--- INFORMATION PROVIDED ---
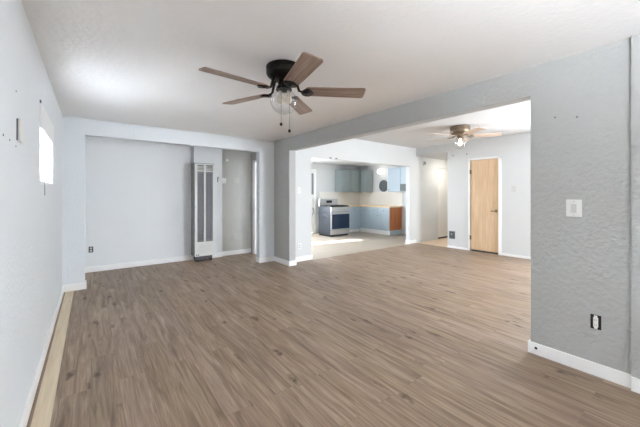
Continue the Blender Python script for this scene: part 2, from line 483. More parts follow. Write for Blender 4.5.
struct(bx('wall_kitchen_back', [((XR2, KY, 0), (3.3, KY + T, ZT)), ((4.9, KY, 0), (KD0, KY + T, ZT)), ((3.3, KY, 0), (4.9, KY + T, 0.9)), ((3.3, KY, 2.1), (4.9, KY + T, ZT)), ((KD1, KY, 0), (KX, KY + T, ZT)), ((KD0, KY, 2.05), (KD1, KY + T, ZT))], M['wall_white']))
struct(bx('wall_kitchen_right', [((KX, YE + 0.12, 0), (KX + T, KY + T, ZT))], M['wall_white']))
struct(bx('trim_backsplash', [((6.1, KY - 0.008, 0.9), (KX - 0.008, KY, 1.37)), ((KX - 0.008, 6.1, 0.9), (KX, KY, 1.37))], M['splash']))

# nail holes and plugs left in the near walls
for (y, z, r) in ((1.80, 1.503, 0.006), (1.925, 1.500, 0.005), (2.07, 1.76, 0.005), (2.065, 1.49, 0.005)):
    lath('nail_hole', [(r, 0), (r * 0.8, 0.0015)], (XL, y, z), M['dark'], wl, axis='X', n=10)

# baseboards
BH, BT = 0.088, 0.015
def bb(name, boxes): return struct(bx(name, boxes, M['trim'], bevel=0.003))
bb('baseboard_left', [((XL, YF, 0), (XL + BT, YH, BH))])
bb('baseboard_back', [((XL, YH - BT, 0), (-0.062 + BT, YH, BH)), ((2.481 - BT, YH - BT, 0), (XR, YH, BH)), ((-0.062, YH, 0), (-0.062 + BT, YH + 0.13, BH)), ((2.481 - BT, YH, 0), (2.481, YH + 0.13, BH))])
bb('baseboard_niche', [((XL, YN - BT, 0), (1.576, YN, BH)), ((1.56, YN - 0.08 - BT, 0), (2.13, YN - 0.08, BH)), ((2.13, YN - BT, 0), (XR, YN, BH))])
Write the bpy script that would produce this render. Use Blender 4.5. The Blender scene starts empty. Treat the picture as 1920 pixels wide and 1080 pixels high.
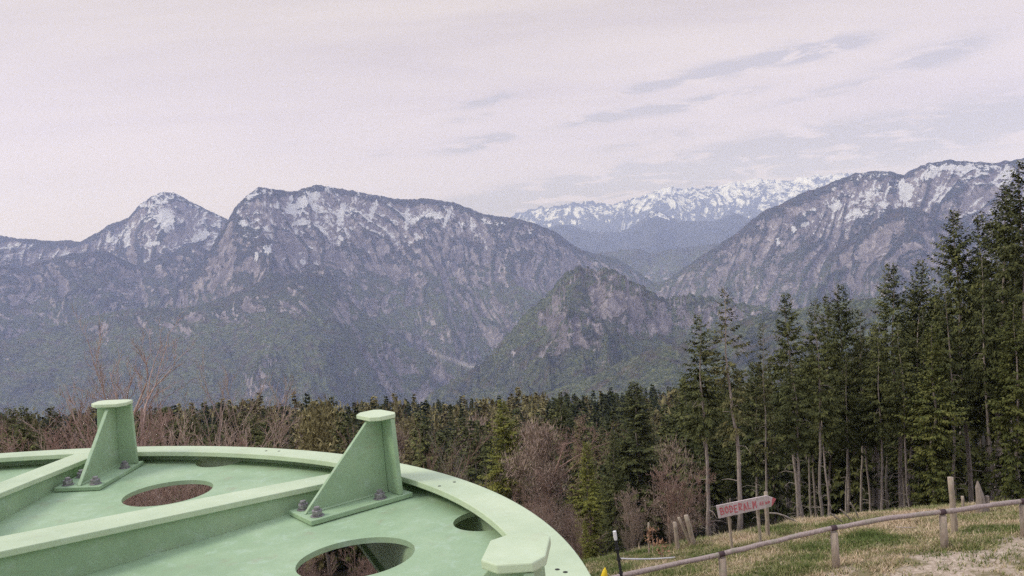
import bpy, math, random
import numpy as np
from mathutils import Matrix, Vector
random.seed(7); RNG = np.random.default_rng(11)
SC = bpy.context.scene; COL = SC.collection
R_ = math.radians

# ------------------------------------------------------------------ helpers
def tag(o, label=None, cat=None, group=None, kind=None):
    if label: o['label'] = label
    if cat: o['category'] = cat
    if group: o['group'] = group
    if kind: o['kind'] = kind
    return o
def empty(name, loc=(0, 0, 0), rz=0.0):
    o = bpy.data.objects.new(name, None); COL.objects.link(o)
    o.location = loc; o.rotation_euler = (0, 0, rz); o.empty_display_size = .2
    return o
def obj(name, me, parent=None, loc=None):
    o = bpy.data.objects.new(name, me); COL.objects.link(o)
    if parent: o.parent = parent
    if loc is not None: o.location = loc
    return o
def mesh_np(name, V, F, mat=None, smooth=False, attrs=None):
    """V (n,3), F (m,3) or (m,4) int arrays"""
    V = np.asarray(V, np.float32); F = np.asarray(F, np.int32)
    me = bpy.data.meshes.new(name); k = F.shape[1]
    me.vertices.add(len(V)); me.vertices.foreach_set('co', V.ravel())
    me.loops.add(F.size); me.loops.foreach_set('vertex_index', F.ravel())
    me.polygons.add(len(F)); me.polygons.foreach_set('loop_start', np.arange(len(F), dtype=np.int32) * k)
    me.polygons.foreach_set('loop_total', np.full(len(F), k, np.int32))
    if smooth: me.polygons.foreach_set('use_smooth', np.ones(len(F), bool))
    for n, a in (attrs or {}).items():
        at = me.attributes.new(n, 'FLOAT', 'POINT'); at.data.foreach_set('value', np.asarray(a, np.float32).ravel())
    me.update(calc_edges=True); me.validate()
    if mat: me.materials.append(mat)
    return me
class MB:
    """collects mixed polygons"""
    def __init__(s): s.v = []; s.f = []
    def add(s, vs, fs):
        n = len(s.v); s.v += [tuple(v) for v in vs]; s.f += [tuple(i + n for i in f) for f in fs]
    def box(s, c, d, M=None):
        x, y, z = c; a, b, e = d[0] / 2, d[1] / 2, d[2] / 2
        vs = [Vector((x + i * a, y + j * b, z + k * e)) for k in (-1, 1) for j in (-1, 1) for i in (-1, 1)]
        if M: vs = [M @ v for v in vs]
        s.add(vs, [(0, 2, 3, 1), (4, 5, 7, 6), (0, 1, 5, 4), (2, 6, 7, 3), (0, 4, 6, 2), (1, 3, 7, 5)])
    def prism(s, pts, z0, z1, M=None):
        """extrude a closed 2-D outline (counter-clockwise) from z0 to z1"""
        n = len(pts); vs = [Vector((p[0], p[1], z0)) for p in pts] + [Vector((p[0], p[1], z1)) for p in pts]
        if M: vs = [M @ v for v in vs]
        s.add(vs, [tuple(range(n))[::-1], tuple(range(n, 2 * n))] + [(i, (i + 1) % n, n + (i + 1) % n, n + i) for i in range(n)])
    def tube(s, P, R, n=8, cap=True):
        P = [Vector(p) for p in P]; rings = []
        for i, p in enumerate(P):
            t = (P[min(i + 1, len(P) - 1)] - P[max(i - 1, 0)]).normalized()
            a = t.cross(Vector((.31, .2, .93)) if abs(t.z) < .9 else Vector((1, .1, 0))).normalized(); b = t.cross(a)
            r = R[i] if hasattr(R, '__len__') else R
            rings.append([p + (a * math.cos(q) + b * math.sin(q)) * r for q in [2 * math.pi * k / n for k in range(n)]])
        vs = [v for r in rings for v in r]; m = len(P)
        fs = [(i * n + k, i * n + (k + 1) % n, (i + 1) * n + (k + 1) % n, (i + 1) * n + k) for i in range(m - 1) for k in range(n)]
        if cap: fs += [tuple(range(n))[::-1], tuple(range((m - 1) * n, m * n))]
        s.add(vs, fs)
    def mesh(s, name, mat, smooth=False):
        me = bpy.data.meshes.new(name); me.from_pydata(s.v, [], s.f); me.update()
        if smooth: me.polygons.foreach_set('use_smooth', np.ones(len(me.polygons), bool))
        me.materials.append(mat); return me
    def build(s, name, mat, parent=None, smooth=False, bevel=0, loc=None):
        o = obj(name, s.mesh(name, mat, smooth), parent, loc)
        if bevel:
            b = o.modifiers.new('bevel', 'BEVEL'); b.width = bevel; b.segments = 2; b.limit_method = 'ANGLE'
        return o

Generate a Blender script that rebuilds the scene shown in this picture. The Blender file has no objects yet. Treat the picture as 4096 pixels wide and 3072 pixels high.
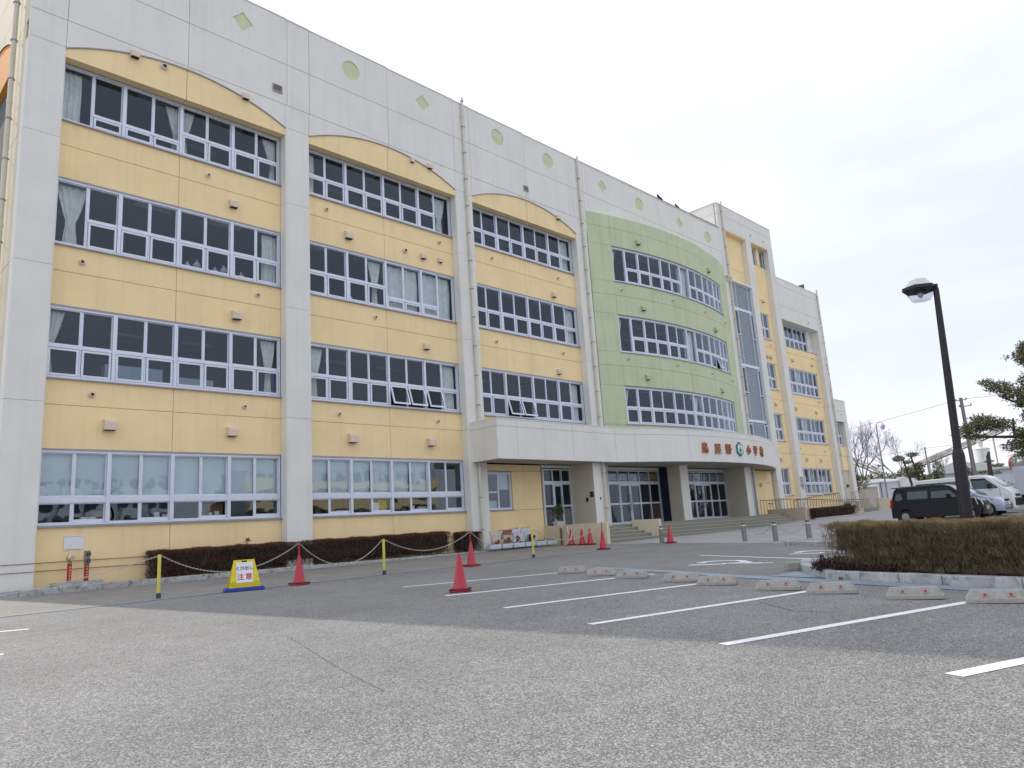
import bpy, math, random
from math import sin, cos, pi, sqrt, atan2, radians
from mathutils import Vector, Matrix, Euler
random.seed(7)
S = bpy.context.scene
COL = S.collection
# ------------------------------------------------------------------ camera
CAMP = Vector((0, -24.1255, 0.9787))
yaw, pitch, roll = radians(45.5276), radians(11.2369), radians(-3.7054)
fwd = Vector((sin(yaw)*cos(pitch), cos(yaw)*cos(pitch), sin(pitch)))
rt0 = Vector((cos(yaw), -sin(yaw), 0)); up0 = rt0.cross(fwd)
rt = cos(roll)*rt0 + sin(roll)*up0; upv = -sin(roll)*rt0 + cos(roll)*up0
cam = bpy.data.cameras.new('camera'); co = bpy.data.objects.new('camera', cam); COL.objects.link(co)
cam.sensor_width = 36; cam.lens = 25.940; cam.clip_end = 3000; cam.clip_start = 0.05
M = Matrix((( rt.x, upv.x, -fwd.x, CAMP.x), (rt.y, upv.y, -fwd.y, CAMP.y), (rt.z, upv.z, -fwd.z, CAMP.z), (0, 0, 0, 1)))
co.matrix_world = M; S.camera = co
# ------------------------------------------------------------------ sky + sun
EL = radians(38); AZ = atan2(-0.12, 1.0)
W = bpy.data.worlds.new('World'); S.world = W; W.use_nodes = True
wn = W.node_tree.nodes; wl = W.node_tree.links; wn.clear()
wo = wn.new('ShaderNodeOutputWorld'); bg = wn.new('ShaderNodeBackground'); bg.inputs[1].default_value = 0.1
sky = wn.new('ShaderNodeTexSky'); sky.sky_type = 'NISHITA'; sky.sun_disc = False
sky.sun_elevation = EL; sky.sun_rotation = AZ; sky.air_density = 1.0; sky.dust_density = 2.5; sky.ozone_density = 2.0
tc = wn.new('ShaderNodeTexCoord'); mp = wn.new('ShaderNodeMapping'); mp.inputs['Scale'].default_value = (1.0, 1.0, 3.2)
no = wn.new('ShaderNodeTexNoise'); no.inputs['Scale'].default_value = 1.5; no.inputs['Detail'].default_value = 6; no.inputs['Roughness'].default_value = 0.55
rp = wn.new('ShaderNodeMapRange'); rp.inputs[1].default_value = 0.35; rp.inputs[2].default_value = 0.7; rp.inputs[3].default_value = 0.70; rp.inputs[4].default_value = 0.97
mx = wn.new('ShaderNodeMix'); mx.data_type = 'RGBA'
sdv = wn.new('ShaderNodeVectorMath'); sdv.operation = 'DOT_PRODUCT'; sdv.inputs[1].default_value = (sin(AZ)*cos(EL), cos(AZ)*cos(EL), sin(EL))
dm = wn.new('ShaderNodeMath'); dm.operation = 'MAXIMUM'; dm.inputs[1].default_value = 0
dp = wn.new('ShaderNodeMath'); dp.operation = 'POWER'; dp.inputs[1].default_value = 1.6
da = wn.new('ShaderNodeMath'); da.operation = 'MULTIPLY_ADD'; da.inputs[1].default_value = .42; da.inputs[2].default_value = 1.0
cm = wn.new('ShaderNodeVectorMath'); cm.operation = 'SCALE'; cm.inputs[0].default_value = (10.3, 10.7, 12.1)
wl.new(tc.outputs['Generated'], mp.inputs[0]); wl.new(mp.outputs[0], no.inputs['Vector']); wl.new(no.outputs['Fac'], rp.inputs[0])
wl.new(tc.outputs['Generated'], sdv.inputs[0]); wl.new(sdv.outputs['Value'], dm.inputs[0]); wl.new(dm.outputs[0], dp.inputs[0]); wl.new(dp.outputs[0], da.inputs[0]); wl.new(da.outputs[0], cm.inputs['Scale']); wl.new(cm.outputs[0], mx.inputs[7]); wl.new(rp.outputs[0], mx.inputs[0]); wl.new(sky.outputs[0], mx.inputs[6]); wl.new(mx.outputs[2], bg.inputs[0]); wl.new(bg.outputs[0], wo.inputs[0])
sl = bpy.data.lights.new('sun', 'SUN'); sl.energy = 2.75; sl.angle = radians(0.6); sl.color = (1, 0.95, 0.86)
so = bpy.data.objects.new('sun', sl); COL.objects.link(so)
sd = Vector((sin(AZ)*cos(EL), cos(AZ)*cos(EL), sin(EL)))
so.rotation_euler = (-sd).to_track_quat('-Z', 'Y').to_euler()
S.view_settings.view_transform = 'Standard'; S.view_settings.look = 'None'; S.view_settings.exposure = 0.1; S.view_settings.gamma = 1; S.view_settings.use_curve_mapping = False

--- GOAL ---
From the first line of the material down to the line containing "lath('nail_hole', [(r, 0), (r", inclusive, return each line exactly, skipping any picture.

--- RESULT FOR THIS TASK ---
Continue the Blender Python script for this scene: part 2, from line 483. More parts follow. Write for Blender 4.5.
struct(bx('wall_kitchen_back', [((XR2, KY, 0), (3.3, KY + T, ZT)), ((4.9, KY, 0), (KD0, KY + T, ZT)), ((3.3, KY, 0), (4.9, KY + T, 0.9)), ((3.3, KY, 2.1), (4.9, KY + T, ZT)), ((KD1, KY, 0), (KX, KY + T, ZT)), ((KD0, KY, 2.05), (KD1, KY + T, ZT))], M['wall_white']))
struct(bx('wall_kitchen_right', [((KX, YE + 0.12, 0), (KX + T, KY + T, ZT))], M['wall_white']))
struct(bx('trim_backsplash', [((6.1, KY - 0.008, 0.9), (KX - 0.008, KY, 1.37)), ((KX - 0.008, 6.1, 0.9), (KX, KY, 1.37))], M['splash']))

# nail holes and plugs left in the near walls
for (y, z, r) in ((1.80, 1.503, 0.006), (1.925, 1.500, 0.005), (2.07, 1.76, 0.005), (2.065, 1.49, 0.005)):
    lath('nail_hole', [(r, 0), (r * 0.8, 0.0015)], (XL, y, z), M['dark'], wl, axis='X', n=10)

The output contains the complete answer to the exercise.